Tommy Stinson steps into a solo role with his new disc, One Man Mutiny.

Tommy Stinson can claim one of the most unique résumés in all of rock. As a 12-year-old, he helped found the seminal 1980s alternative band the Replacements; for the last decade-plus he’s served as Axl Rose’s bassist in the reconstituted Guns N’ Roses; and in between, he fronted Bash & Pop and Perfect, a pair of underrated bands.

These days, amid his various professional duties — which include manning the bass for Soul Asylum — Stinson is focusing on a solo career with the release of his album One Man Mutiny (Done to Death Music, $15). “I wanted to put my own music in the forefront,” Stinson says.

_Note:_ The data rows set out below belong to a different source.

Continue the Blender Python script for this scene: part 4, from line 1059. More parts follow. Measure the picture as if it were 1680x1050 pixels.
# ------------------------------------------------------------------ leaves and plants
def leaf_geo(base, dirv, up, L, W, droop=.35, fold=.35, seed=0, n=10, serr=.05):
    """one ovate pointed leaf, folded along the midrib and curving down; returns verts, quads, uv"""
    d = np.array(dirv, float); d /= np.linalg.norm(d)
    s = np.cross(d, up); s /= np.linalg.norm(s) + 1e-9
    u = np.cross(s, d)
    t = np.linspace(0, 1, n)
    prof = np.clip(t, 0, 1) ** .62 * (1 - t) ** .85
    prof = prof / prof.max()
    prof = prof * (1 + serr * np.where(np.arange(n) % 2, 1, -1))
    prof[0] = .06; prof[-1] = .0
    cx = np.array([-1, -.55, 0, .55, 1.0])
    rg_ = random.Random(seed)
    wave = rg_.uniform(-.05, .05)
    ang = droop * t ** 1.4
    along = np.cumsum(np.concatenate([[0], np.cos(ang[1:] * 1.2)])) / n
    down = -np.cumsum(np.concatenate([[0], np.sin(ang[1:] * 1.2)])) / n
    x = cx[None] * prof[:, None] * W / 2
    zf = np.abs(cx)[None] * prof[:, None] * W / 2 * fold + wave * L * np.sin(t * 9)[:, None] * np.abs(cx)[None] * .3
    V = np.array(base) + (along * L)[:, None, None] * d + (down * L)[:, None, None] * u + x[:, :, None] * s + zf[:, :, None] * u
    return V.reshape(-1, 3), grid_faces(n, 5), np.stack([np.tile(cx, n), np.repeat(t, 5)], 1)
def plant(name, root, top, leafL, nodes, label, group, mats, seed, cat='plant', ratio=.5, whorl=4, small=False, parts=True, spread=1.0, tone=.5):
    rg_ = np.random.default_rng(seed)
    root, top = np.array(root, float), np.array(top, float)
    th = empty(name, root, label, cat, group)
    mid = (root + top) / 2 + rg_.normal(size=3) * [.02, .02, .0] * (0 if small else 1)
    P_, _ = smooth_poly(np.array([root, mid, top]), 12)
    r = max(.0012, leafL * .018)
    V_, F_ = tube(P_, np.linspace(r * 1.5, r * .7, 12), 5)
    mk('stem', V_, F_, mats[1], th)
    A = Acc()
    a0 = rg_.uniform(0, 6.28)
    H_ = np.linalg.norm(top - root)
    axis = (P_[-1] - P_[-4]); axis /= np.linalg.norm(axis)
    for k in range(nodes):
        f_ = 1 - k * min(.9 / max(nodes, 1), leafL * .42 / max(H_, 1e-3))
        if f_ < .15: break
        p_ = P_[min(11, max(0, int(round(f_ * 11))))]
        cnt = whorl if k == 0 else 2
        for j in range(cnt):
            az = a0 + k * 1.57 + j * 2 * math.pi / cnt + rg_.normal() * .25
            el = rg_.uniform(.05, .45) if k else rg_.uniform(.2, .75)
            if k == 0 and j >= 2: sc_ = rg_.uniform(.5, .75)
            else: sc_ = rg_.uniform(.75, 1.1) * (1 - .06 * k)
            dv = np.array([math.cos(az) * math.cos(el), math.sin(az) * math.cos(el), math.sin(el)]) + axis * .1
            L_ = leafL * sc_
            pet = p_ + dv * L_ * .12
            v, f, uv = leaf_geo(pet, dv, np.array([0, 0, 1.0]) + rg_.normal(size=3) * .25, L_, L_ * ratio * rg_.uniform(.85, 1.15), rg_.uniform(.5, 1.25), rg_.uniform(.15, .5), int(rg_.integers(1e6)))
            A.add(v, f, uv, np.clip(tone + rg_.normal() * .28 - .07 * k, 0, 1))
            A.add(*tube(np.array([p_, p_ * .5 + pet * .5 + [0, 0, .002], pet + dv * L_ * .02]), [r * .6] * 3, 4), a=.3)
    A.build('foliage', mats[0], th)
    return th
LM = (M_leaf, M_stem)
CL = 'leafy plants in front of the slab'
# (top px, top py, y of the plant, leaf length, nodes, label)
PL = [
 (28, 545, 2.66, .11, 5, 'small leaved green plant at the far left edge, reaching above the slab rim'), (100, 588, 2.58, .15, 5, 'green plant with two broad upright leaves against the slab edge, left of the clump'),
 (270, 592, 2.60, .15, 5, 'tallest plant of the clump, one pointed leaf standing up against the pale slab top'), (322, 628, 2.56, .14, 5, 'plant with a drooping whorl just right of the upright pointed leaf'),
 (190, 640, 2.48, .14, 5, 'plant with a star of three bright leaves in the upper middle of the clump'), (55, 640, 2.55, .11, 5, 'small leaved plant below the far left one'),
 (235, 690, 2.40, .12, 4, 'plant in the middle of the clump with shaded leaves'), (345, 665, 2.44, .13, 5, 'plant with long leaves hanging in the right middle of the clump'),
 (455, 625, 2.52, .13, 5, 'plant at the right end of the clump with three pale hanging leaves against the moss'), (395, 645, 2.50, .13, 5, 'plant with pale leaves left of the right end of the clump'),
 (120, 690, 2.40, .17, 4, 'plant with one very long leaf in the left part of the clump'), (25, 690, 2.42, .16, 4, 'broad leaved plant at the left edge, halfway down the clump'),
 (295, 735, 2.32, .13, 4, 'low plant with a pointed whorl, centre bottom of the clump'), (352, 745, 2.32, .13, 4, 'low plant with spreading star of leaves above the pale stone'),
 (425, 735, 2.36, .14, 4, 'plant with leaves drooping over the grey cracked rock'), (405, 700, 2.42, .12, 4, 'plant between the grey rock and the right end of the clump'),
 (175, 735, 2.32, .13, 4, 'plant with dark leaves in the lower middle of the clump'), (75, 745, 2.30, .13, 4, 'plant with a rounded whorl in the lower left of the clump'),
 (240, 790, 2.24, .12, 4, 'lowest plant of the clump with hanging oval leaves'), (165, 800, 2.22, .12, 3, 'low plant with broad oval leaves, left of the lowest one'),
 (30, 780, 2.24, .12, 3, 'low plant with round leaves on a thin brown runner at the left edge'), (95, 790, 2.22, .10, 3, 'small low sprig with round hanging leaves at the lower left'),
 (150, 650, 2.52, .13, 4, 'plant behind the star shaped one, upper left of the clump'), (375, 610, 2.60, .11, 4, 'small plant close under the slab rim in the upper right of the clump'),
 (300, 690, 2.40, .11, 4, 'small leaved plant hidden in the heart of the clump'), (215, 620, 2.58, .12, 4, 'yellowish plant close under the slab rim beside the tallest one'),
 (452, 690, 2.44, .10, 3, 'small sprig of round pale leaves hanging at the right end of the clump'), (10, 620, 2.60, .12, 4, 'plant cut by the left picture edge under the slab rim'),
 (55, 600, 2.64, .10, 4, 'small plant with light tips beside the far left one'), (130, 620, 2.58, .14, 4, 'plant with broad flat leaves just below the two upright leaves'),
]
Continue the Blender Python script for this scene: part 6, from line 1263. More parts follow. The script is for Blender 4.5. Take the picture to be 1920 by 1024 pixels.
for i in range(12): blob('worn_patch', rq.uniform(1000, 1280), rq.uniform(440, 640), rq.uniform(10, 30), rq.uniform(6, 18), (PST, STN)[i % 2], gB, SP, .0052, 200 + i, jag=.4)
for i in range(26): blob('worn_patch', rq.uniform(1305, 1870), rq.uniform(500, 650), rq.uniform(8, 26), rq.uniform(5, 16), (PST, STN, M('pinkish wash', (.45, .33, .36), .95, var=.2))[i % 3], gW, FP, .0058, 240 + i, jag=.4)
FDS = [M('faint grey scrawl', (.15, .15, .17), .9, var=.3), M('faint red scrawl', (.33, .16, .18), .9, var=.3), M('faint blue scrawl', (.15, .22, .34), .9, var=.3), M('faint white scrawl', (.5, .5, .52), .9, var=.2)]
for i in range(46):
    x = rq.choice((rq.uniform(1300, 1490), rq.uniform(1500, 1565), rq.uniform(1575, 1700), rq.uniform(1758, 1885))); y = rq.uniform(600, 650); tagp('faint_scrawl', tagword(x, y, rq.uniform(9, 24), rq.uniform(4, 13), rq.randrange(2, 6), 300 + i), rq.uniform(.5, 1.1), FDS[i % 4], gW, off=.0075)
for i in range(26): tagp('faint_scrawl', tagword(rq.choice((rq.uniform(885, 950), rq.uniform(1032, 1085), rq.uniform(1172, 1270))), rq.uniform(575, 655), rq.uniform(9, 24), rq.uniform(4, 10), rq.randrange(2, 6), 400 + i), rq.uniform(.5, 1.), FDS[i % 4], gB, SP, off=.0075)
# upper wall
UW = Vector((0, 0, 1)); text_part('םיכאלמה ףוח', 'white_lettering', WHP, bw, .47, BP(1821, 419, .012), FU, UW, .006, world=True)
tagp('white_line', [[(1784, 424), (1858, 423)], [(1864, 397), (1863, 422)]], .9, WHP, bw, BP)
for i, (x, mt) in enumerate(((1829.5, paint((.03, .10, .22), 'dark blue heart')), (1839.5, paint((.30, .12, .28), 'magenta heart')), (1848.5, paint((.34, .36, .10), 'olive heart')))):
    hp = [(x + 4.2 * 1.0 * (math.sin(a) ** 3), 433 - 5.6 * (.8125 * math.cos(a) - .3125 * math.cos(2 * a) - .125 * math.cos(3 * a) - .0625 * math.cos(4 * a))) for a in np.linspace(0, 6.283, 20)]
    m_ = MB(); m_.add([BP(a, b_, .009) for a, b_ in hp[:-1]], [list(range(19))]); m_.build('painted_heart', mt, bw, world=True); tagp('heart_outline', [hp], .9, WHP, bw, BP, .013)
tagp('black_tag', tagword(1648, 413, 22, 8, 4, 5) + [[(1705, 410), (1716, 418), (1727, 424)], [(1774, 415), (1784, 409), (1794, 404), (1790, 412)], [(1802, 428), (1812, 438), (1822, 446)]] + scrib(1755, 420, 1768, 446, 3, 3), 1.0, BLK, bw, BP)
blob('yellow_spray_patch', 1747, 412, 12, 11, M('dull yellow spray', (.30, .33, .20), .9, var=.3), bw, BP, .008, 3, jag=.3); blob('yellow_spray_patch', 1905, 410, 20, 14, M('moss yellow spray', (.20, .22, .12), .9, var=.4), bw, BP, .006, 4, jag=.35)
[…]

Recorded over the past seven years — the period since the release of Village Gorilla Head, his 2004 solo debut — Mutiny was cut during downtime from tours in studios in New York, Los Angeles and Philadelphia. The collection boasts a wide range of sounds, from the garage stomp of “Don’t Deserve You” to the kaleidoscopic pop of “All This Way for Nothing.” But creating a one-note record would’ve been a bore for someone with as varied a musical background as Stinson’s.

“I would hate to make a record with 10 or 11 songs that are all the same,” Stinson says. “I’m trying to challenge myself to do different things.”